STATED EXERCISE — Repeat the material exactly, every line of it.

SUPPLIED INFORMATION —

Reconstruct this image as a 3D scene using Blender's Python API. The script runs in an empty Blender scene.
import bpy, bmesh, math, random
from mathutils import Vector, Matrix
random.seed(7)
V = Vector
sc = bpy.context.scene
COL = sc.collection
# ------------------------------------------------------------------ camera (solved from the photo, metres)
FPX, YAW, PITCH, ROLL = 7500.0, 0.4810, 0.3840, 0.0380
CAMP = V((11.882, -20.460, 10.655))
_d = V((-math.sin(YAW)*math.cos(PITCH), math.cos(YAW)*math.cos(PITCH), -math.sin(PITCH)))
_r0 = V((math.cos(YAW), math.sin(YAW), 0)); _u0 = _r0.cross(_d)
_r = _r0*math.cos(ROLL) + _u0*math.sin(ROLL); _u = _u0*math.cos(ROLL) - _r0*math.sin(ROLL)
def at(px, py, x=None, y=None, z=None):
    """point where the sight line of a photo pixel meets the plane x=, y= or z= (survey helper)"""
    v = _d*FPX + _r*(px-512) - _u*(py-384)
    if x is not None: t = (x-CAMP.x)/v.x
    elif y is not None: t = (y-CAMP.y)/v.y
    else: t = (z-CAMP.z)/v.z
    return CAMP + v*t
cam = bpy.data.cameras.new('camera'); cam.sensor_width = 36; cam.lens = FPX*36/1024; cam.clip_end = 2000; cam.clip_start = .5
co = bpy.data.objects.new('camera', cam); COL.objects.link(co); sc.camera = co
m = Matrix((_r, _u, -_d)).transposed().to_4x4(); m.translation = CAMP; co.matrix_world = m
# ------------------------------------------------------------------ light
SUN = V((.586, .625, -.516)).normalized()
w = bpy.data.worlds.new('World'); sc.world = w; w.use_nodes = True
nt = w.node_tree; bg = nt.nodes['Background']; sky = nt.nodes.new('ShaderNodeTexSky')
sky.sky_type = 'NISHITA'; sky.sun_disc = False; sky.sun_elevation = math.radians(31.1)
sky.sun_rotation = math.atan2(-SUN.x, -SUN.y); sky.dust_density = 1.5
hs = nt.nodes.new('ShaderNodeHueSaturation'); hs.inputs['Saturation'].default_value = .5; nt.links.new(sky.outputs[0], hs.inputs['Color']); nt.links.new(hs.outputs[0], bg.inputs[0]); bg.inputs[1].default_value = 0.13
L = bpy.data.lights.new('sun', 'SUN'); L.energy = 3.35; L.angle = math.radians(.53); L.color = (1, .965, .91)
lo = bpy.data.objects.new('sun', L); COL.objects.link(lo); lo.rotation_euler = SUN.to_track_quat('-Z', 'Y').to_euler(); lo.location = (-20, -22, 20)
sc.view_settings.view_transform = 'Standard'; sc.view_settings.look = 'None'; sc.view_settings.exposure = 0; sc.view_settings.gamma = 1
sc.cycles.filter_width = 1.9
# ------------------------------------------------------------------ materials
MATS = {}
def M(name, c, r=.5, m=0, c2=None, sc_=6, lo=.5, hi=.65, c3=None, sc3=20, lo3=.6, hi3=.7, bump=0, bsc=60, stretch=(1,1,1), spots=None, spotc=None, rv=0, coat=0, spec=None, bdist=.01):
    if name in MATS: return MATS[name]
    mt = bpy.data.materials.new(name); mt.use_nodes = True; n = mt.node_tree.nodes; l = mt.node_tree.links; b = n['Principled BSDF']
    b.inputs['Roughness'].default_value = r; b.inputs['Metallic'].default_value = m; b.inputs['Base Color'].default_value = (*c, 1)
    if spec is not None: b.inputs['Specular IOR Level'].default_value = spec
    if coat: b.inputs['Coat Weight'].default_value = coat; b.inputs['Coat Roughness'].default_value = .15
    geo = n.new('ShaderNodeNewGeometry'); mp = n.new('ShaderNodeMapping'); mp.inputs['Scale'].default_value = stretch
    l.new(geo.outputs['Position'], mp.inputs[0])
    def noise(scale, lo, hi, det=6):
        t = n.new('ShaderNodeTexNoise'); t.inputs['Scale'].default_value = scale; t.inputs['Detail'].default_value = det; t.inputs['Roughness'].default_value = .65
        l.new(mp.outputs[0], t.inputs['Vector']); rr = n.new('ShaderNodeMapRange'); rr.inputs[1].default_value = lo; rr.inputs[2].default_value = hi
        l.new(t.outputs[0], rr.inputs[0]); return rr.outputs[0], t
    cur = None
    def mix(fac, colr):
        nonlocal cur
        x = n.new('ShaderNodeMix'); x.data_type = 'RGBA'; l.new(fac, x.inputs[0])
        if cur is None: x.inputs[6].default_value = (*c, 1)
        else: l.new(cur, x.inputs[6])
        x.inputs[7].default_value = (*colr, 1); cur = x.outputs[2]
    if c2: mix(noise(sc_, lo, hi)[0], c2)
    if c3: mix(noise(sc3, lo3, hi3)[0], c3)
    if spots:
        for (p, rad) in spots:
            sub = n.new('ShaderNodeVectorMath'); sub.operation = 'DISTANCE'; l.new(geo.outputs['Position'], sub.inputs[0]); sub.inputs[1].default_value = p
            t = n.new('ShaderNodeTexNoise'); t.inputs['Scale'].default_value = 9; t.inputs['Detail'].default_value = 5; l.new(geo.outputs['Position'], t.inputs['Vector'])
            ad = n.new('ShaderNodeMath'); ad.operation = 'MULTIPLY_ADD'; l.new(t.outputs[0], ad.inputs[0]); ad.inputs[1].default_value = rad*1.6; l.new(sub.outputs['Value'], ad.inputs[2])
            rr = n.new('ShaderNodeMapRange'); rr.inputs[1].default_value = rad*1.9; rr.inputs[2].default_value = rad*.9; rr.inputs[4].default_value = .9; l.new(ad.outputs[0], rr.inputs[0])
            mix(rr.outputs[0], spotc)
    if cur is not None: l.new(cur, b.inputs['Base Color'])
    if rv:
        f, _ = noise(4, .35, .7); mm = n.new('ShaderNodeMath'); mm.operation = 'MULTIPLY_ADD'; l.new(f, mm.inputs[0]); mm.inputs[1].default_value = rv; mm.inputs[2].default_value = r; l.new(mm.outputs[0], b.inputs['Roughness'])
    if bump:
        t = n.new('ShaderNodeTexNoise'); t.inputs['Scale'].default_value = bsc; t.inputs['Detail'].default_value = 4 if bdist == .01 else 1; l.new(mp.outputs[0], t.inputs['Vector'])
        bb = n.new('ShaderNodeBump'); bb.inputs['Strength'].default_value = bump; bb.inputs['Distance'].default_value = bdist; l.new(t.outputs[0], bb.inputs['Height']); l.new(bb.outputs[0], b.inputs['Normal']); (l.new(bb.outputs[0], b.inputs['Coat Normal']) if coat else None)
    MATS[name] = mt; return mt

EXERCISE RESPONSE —
Reconstruct this image as a 3D scene using Blender's Python API. The script runs in an empty Blender scene.
import bpy, bmesh, math, random
from mathutils import Vector, Matrix
random.seed(7)
V = Vector
sc = bpy.context.scene
COL = sc.collection
# ------------------------------------------------------------------ camera (solved from the photo, metres)
FPX, YAW, PITCH, ROLL = 7500.0, 0.4810, 0.3840, 0.0380
CAMP = V((11.882, -20.460, 10.655))
_d = V((-math.sin(YAW)*math.cos(PITCH), math.cos(YAW)*math.cos(PITCH), -math.sin(PITCH)))
_r0 = V((math.cos(YAW), math.sin(YAW), 0)); _u0 = _r0.cross(_d)
_r = _r0*math.cos(ROLL) + _u0*math.sin(ROLL); _u = _u0*math.cos(ROLL) - _r0*math.sin(ROLL)
def at(px, py, x=None, y=None, z=None):
    """point where the sight line of a photo pixel meets the plane x=, y= or z= (survey helper)"""
    v = _d*FPX + _r*(px-512) - _u*(py-384)
    if x is not None: t = (x-CAMP.x)/v.x
    elif y is not None: t = (y-CAMP.y)/v.y
    else: t = (z-CAMP.z)/v.z
    return CAMP + v*t
cam = bpy.data.cameras.new('camera'); cam.sensor_width = 36; cam.lens = FPX*36/1024; cam.clip_end = 2000; cam.clip_start = .5
co = bpy.data.objects.new('camera', cam); COL.objects.link(co); sc.camera = co
m = Matrix((_r, _u, -_d)).transposed().to_4x4(); m.translation = CAMP; co.matrix_world = m
# ------------------------------------------------------------------ light
SUN = V((.586, .625, -.516)).normalized()
w = bpy.data.worlds.new('World'); sc.world = w; w.use_nodes = True
nt = w.node_tree; bg = nt.nodes['Background']; sky = nt.nodes.new('ShaderNodeTexSky')
sky.sky_type = 'NISHITA'; sky.sun_disc = False; sky.sun_elevation = math.radians(31.1)
sky.sun_rotation = math.atan2(-SUN.x, -SUN.y); sky.dust_density = 1.5
hs = nt.nodes.new('ShaderNodeHueSaturation'); hs.inputs['Saturation'].default_value = .5; nt.links.new(sky.outputs[0], hs.inputs['Color']); nt.links.new(hs.outputs[0], bg.inputs[0]); bg.inputs[1].default_value = 0.13
L = bpy.data.lights.new('sun', 'SUN'); L.energy = 3.35; L.angle = math.radians(.53); L.color = (1, .965, .91)
lo = bpy.data.objects.new('sun', L); COL.objects.link(lo); lo.rotation_euler = SUN.to_track_quat('-Z', 'Y').to_euler(); lo.location = (-20, -22, 20)
sc.view_settings.view_transform = 'Standard'; sc.view_settings.look = 'None'; sc.view_settings.exposure = 0; sc.view_settings.gamma = 1
sc.cycles.filter_width = 1.9
# ------------------------------------------------------------------ materials
MATS = {}
def M(name, c, r=.5, m=0, c2=None, sc_=6, lo=.5, hi=.65, c3=None, sc3=20, lo3=.6, hi3=.7, bump=0, bsc=60, stretch=(1,1,1), spots=None, spotc=None, rv=0, coat=0, spec=None, bdist=.01):
    if name in MATS: return MATS[name]
    mt = bpy.data.materials.new(name); mt.use_nodes = True; n = mt.node_tree.nodes; l = mt.node_tree.links; b = n['Principled BSDF']
    b.inputs['Roughness'].default_value = r; b.inputs['Metallic'].default_value = m; b.inputs['Base Color'].default_value = (*c, 1)
    if spec is not None: b.inputs['Specular IOR Level'].default_value = spec
    if coat: b.inputs['Coat Weight'].default_value = coat; b.inputs['Coat Roughness'].default_value = .15
    geo = n.new('ShaderNodeNewGeometry'); mp = n.new('ShaderNodeMapping'); mp.inputs['Scale'].default_value = stretch
    l.new(geo.outputs['Position'], mp.inputs[0])
    def noise(scale, lo, hi, det=6):
        t = n.new('ShaderNodeTexNoise'); t.inputs['Scale'].default_value = scale; t.inputs['Detail'].default_value = det; t.inputs['Roughness'].default_value = .65
        l.new(mp.outputs[0], t.inputs['Vector']); rr = n.new('ShaderNodeMapRange'); rr.inputs[1].default_value = lo; rr.inputs[2].default_value = hi
        l.new(t.outputs[0], rr.inputs[0]); return rr.outputs[0], t
    cur = None
    def mix(fac, colr):
        nonlocal cur
        x = n.new('ShaderNodeMix'); x.data_type = 'RGBA'; l.new(fac, x.inputs[0])
        if cur is None: x.inputs[6].default_value = (*c, 1)
        else: l.new(cur, x.inputs[6])
        x.inputs[7].default_value = (*colr, 1); cur = x.outputs[2]
    if c2: mix(noise(sc_, lo, hi)[0], c2)
    if c3: mix(noise(sc3, lo3, hi3)[0], c3)
    if spots:
        for (p, rad) in spots:
            sub = n.new('ShaderNodeVectorMath'); sub.operation = 'DISTANCE'; l.new(geo.outputs['Position'], sub.inputs[0]); sub.inputs[1].default_value = p
            t = n.new('ShaderNodeTexNoise'); t.inputs['Scale'].default_value = 9; t.inputs['Detail'].default_value = 5; l.new(geo.outputs['Position'], t.inputs['Vector'])
            ad = n.new('ShaderNodeMath'); ad.operation = 'MULTIPLY_ADD'; l.new(t.outputs[0], ad.inputs[0]); ad.inputs[1].default_value = rad*1.6; l.new(sub.outputs['Value'], ad.inputs[2])
            rr = n.new('ShaderNodeMapRange'); rr.inputs[1].default_value = rad*1.9; rr.inputs[2].default_value = rad*.9; rr.inputs[4].default_value = .9; l.new(ad.outputs[0], rr.inputs[0])
            mix(rr.outputs[0], spotc)
    if cur is not None: l.new(cur, b.inputs['Base Color'])
    if rv:
        f, _ = noise(4, .35, .7); mm = n.new('ShaderNodeMath'); mm.operation = 'MULTIPLY_ADD'; l.new(f, mm.inputs[0]); mm.inputs[1].default_value = rv; mm.inputs[2].default_value = r; l.new(mm.outputs[0], b.inputs['Roughness'])
    if bump:
        t = n.new('ShaderNodeTexNoise'); t.inputs['Scale'].default_value = bsc; t.inputs['Detail'].default_value = 4 if bdist == .01 else 1; l.new(mp.outputs[0], t.inputs['Vector'])
        bb = n.new('ShaderNodeBump'); bb.inputs['Strength'].default_value = bump; bb.inputs['Distance'].default_value = bdist; l.new(t.outputs[0], bb.inputs['Height']); l.new(bb.outputs[0], b.inputs['Normal']); (l.new(bb.outputs[0], b.inputs['Coat Normal']) if coat else None)
    MATS[name] = mt; return mt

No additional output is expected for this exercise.